Is Amazon losing it's open source privileges?
I'm interested to see if this really plays out this way. They had for sure some lawyers looking over this issue beforehand. In my opinion they made a new launcher which skinned the whole operating system (just like other phone manufacturers do) and closed sourced that part. I can't see anything wrong with that.
Will stay on top of this topic.
#android #opensource #kindle
Reshared post from +Henrý Þór Baldursson
Hey Amazon. Will we have to sue you to get access to the source for Amazon's Kindle Fire operating system that you
stolebased off Android? If you don't provide source for GPL code that you use and have modified for your tablet, then you'll lose the copyleft permissions granted to you by the license. Hence, you'll be unable to release software based on Linux and the other GPL'd bits of software in Android.

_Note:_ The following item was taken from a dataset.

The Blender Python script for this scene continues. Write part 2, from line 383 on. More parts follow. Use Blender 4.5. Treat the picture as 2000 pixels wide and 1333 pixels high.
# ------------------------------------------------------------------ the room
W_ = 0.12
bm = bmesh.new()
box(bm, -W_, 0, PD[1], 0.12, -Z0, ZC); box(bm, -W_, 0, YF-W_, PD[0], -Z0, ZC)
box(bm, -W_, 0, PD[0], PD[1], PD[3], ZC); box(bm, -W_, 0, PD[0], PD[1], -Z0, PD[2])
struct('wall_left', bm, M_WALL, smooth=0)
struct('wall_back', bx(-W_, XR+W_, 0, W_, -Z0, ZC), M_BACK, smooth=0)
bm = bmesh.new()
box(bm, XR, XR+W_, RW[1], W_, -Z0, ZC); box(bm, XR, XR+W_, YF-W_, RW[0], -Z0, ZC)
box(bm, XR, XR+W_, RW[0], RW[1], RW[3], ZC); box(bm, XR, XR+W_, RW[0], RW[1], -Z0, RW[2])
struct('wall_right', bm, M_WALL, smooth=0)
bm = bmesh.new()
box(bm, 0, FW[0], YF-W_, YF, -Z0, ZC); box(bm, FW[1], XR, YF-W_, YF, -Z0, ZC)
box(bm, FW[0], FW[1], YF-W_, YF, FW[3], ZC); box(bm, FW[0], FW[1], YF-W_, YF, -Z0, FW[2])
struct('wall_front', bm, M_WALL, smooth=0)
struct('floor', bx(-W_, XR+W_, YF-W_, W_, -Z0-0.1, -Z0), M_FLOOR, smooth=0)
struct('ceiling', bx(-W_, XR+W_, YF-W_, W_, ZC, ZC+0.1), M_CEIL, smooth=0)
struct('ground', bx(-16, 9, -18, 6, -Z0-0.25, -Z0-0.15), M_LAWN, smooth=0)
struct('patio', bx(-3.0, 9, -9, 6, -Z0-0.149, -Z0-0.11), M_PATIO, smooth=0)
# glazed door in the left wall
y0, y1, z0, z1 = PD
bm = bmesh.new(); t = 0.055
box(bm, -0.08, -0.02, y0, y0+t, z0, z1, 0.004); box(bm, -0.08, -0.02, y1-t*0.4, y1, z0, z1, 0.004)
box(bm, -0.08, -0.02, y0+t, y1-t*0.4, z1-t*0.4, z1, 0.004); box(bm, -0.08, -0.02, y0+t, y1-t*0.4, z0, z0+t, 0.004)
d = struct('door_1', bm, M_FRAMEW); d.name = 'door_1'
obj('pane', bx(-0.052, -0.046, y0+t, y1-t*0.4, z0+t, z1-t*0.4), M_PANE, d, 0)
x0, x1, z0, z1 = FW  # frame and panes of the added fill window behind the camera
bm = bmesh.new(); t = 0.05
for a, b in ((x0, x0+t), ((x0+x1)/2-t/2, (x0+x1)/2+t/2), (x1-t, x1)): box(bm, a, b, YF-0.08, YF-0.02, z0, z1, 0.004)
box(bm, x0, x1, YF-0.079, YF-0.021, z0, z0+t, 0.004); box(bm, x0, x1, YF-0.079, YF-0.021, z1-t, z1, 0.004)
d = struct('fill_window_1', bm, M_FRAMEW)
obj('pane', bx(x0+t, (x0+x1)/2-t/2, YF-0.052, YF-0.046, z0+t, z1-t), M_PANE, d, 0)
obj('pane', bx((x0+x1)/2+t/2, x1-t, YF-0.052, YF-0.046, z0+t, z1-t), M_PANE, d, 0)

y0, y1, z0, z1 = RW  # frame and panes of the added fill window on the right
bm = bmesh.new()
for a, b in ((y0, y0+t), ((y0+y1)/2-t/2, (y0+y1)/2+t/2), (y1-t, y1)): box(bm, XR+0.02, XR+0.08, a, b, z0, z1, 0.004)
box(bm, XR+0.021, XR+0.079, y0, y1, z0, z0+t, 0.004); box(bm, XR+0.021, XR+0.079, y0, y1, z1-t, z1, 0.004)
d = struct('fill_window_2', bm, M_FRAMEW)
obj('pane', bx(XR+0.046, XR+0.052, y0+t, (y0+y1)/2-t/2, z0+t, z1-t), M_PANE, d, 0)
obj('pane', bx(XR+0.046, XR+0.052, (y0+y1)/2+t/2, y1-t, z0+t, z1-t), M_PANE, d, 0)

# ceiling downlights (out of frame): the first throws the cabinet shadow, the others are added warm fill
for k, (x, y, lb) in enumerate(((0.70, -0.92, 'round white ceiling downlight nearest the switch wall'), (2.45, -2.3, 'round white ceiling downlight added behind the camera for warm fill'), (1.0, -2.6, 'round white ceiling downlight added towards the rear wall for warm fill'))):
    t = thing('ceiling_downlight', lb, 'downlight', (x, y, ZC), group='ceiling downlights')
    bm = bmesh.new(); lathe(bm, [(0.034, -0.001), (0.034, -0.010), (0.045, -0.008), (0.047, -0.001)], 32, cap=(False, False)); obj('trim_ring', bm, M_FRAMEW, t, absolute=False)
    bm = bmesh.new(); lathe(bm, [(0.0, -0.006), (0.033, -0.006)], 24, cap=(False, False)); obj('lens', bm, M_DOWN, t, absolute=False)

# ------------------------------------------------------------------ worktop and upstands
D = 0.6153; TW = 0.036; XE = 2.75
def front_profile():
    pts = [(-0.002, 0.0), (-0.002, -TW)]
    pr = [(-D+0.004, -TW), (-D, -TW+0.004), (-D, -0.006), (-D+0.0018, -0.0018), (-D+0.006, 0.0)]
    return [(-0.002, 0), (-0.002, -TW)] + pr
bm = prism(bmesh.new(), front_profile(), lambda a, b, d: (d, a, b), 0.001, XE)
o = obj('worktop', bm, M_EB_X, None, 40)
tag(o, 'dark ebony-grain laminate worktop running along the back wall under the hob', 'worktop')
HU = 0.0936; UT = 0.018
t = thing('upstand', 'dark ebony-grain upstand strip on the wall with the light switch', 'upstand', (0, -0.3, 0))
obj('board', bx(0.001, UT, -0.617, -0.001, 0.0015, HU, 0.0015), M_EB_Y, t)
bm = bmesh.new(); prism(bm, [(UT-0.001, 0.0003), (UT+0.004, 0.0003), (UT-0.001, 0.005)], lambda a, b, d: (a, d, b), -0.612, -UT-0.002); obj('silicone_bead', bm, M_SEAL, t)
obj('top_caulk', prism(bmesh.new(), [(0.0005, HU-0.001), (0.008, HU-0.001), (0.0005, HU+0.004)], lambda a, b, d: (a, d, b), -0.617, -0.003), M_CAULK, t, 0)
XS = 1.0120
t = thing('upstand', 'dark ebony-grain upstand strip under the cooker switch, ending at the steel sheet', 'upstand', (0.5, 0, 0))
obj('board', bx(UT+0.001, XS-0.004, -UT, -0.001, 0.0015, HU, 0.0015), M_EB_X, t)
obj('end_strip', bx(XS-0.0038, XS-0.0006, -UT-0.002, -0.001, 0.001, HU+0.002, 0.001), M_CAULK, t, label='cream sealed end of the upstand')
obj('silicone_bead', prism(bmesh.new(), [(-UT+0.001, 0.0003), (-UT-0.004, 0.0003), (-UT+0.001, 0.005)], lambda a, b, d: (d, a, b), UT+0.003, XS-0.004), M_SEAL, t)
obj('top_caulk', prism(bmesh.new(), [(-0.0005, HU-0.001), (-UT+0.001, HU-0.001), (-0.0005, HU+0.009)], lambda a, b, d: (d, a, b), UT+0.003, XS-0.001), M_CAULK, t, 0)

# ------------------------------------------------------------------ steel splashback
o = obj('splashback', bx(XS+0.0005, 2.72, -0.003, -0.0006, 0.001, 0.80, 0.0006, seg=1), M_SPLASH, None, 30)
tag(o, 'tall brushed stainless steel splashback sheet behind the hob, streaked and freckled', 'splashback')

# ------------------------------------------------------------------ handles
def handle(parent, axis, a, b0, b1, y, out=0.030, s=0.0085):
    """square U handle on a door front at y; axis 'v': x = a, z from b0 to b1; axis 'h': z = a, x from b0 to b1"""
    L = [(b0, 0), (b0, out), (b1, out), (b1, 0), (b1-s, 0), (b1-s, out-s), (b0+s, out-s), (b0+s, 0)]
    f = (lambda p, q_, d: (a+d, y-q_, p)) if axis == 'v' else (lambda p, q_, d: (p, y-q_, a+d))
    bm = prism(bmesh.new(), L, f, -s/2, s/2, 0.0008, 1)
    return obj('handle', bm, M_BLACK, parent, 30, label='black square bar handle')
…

http://kdk.amazon.com has a form to request "beta developer" approval, that I've applied for. If anyone gets denied that access, and there's no other way to get the SDK and the source for the GPL'd licensed software, then I certainly hope the FSF sues Amazon's asses off.
GPL doesn't just mean "Ooh, free stuff I can appropriate into my own product and sell for gobs of money", that's the BSD License. GPL means you can redistribute and modify software, as long as you provide the sourcecode with any modifications.
Failure to do that results in loss of privileges to the original source. If that happens, then have fun trying to keep your Kindle Fire ecosystem alive.